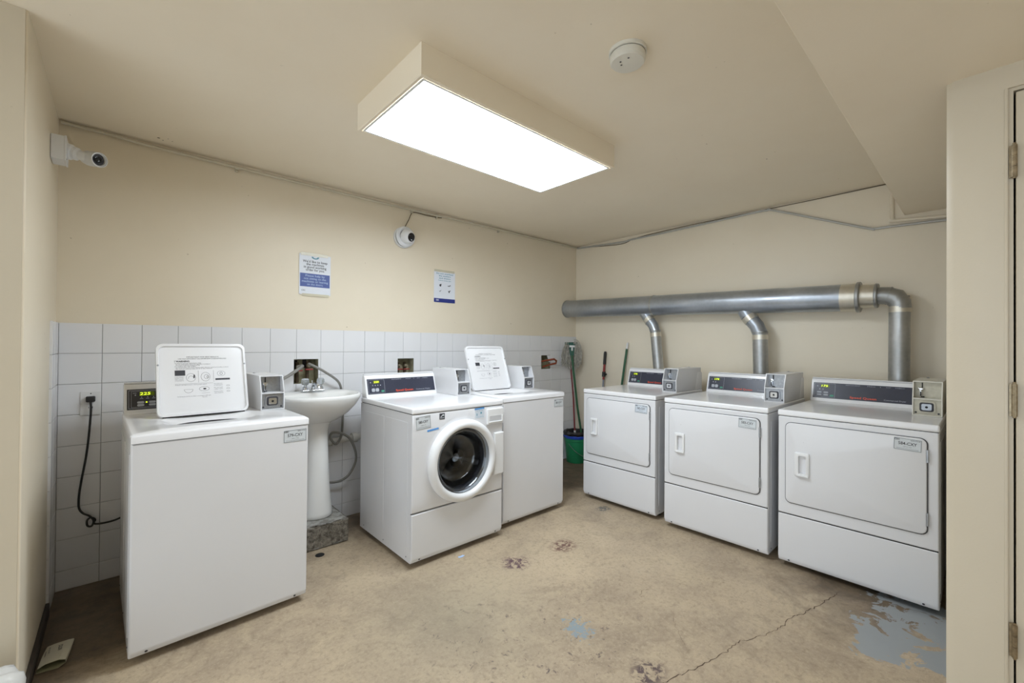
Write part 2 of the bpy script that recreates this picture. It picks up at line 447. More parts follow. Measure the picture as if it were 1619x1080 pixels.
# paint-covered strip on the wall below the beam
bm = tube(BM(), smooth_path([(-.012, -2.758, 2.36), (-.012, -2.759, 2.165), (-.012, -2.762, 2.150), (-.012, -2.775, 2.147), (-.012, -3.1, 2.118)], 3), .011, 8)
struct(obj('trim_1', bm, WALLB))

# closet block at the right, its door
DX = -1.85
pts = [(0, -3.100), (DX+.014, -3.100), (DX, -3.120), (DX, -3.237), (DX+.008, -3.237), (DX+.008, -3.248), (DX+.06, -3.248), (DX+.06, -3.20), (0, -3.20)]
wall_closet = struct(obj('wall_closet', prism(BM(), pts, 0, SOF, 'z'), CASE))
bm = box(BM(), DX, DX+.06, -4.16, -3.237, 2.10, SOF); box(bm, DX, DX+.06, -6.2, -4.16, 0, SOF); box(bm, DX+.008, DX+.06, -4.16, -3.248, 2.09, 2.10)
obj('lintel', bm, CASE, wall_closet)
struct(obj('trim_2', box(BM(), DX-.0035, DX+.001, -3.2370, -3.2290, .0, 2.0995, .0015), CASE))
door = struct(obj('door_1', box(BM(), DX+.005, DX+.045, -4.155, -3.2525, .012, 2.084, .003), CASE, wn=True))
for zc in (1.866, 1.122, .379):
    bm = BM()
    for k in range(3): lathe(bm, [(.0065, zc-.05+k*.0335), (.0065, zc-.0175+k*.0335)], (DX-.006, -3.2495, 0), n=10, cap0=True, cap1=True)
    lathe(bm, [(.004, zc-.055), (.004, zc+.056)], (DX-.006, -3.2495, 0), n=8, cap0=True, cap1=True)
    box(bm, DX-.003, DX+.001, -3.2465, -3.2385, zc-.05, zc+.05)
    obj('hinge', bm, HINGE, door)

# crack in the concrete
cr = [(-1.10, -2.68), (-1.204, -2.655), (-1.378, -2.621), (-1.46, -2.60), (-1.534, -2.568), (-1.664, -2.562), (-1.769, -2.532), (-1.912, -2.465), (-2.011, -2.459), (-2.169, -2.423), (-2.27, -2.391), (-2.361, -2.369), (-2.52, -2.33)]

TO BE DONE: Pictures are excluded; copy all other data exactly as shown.

WRITTEN SOLUTION:
Write part 2 of the bpy script that recreates this picture. It picks up at line 447. More parts follow. Measure the picture as if it were 1619x1080 pixels.
# paint-covered strip on the wall below the beam
bm = tube(BM(), smooth_path([(-.012, -2.758, 2.36), (-.012, -2.759, 2.165), (-.012, -2.762, 2.150), (-.012, -2.775, 2.147), (-.012, -3.1, 2.118)], 3), .011, 8)
struct(obj('trim_1', bm, WALLB))

# closet block at the right, its door
DX = -1.85
pts = [(0, -3.100), (DX+.014, -3.100), (DX, -3.120), (DX, -3.237), (DX+.008, -3.237), (DX+.008, -3.248), (DX+.06, -3.248), (DX+.06, -3.20), (0, -3.20)]
wall_closet = struct(obj('wall_closet', prism(BM(), pts, 0, SOF, 'z'), CASE))
bm = box(BM(), DX, DX+.06, -4.16, -3.237, 2.10, SOF); box(bm, DX, DX+.06, -6.2, -4.16, 0, SOF); box(bm, DX+.008, DX+.06, -4.16, -3.248, 2.09, 2.10)
obj('lintel', bm, CASE, wall_closet)
struct(obj('trim_2', box(BM(), DX-.0035, DX+.001, -3.2370, -3.2290, .0, 2.0995, .0015), CASE))
door = struct(obj('door_1', box(BM(), DX+.005, DX+.045, -4.155, -3.2525, .012, 2.084, .003), CASE, wn=True))
for zc in (1.866, 1.122, .379):
    bm = BM()
    for k in range(3): lathe(bm, [(.0065, zc-.05+k*.0335), (.0065, zc-.0175+k*.0335)], (DX-.006, -3.2495, 0), n=10, cap0=True, cap1=True)
    lathe(bm, [(.004, zc-.055), (.004, zc+.056)], (DX-.006, -3.2495, 0), n=8, cap0=True, cap1=True)
    box(bm, DX-.003, DX+.001, -3.2465, -3.2385, zc-.05, zc+.05)
    obj('hinge', bm, HINGE, door)

# crack in the concrete
cr = [(-1.10, -2.68), (-1.204, -2.655), (-1.378, -2.621), (-1.46, -2.60), (-1.534, -2.568), (-1.664, -2.562), (-1.769, -2.532), (-1.912, -2.465), (-2.011, -2.459), (-2.169, -2.423), (-2.27, -2.391), (-2.361, -2.369), (-2.52, -2.33)]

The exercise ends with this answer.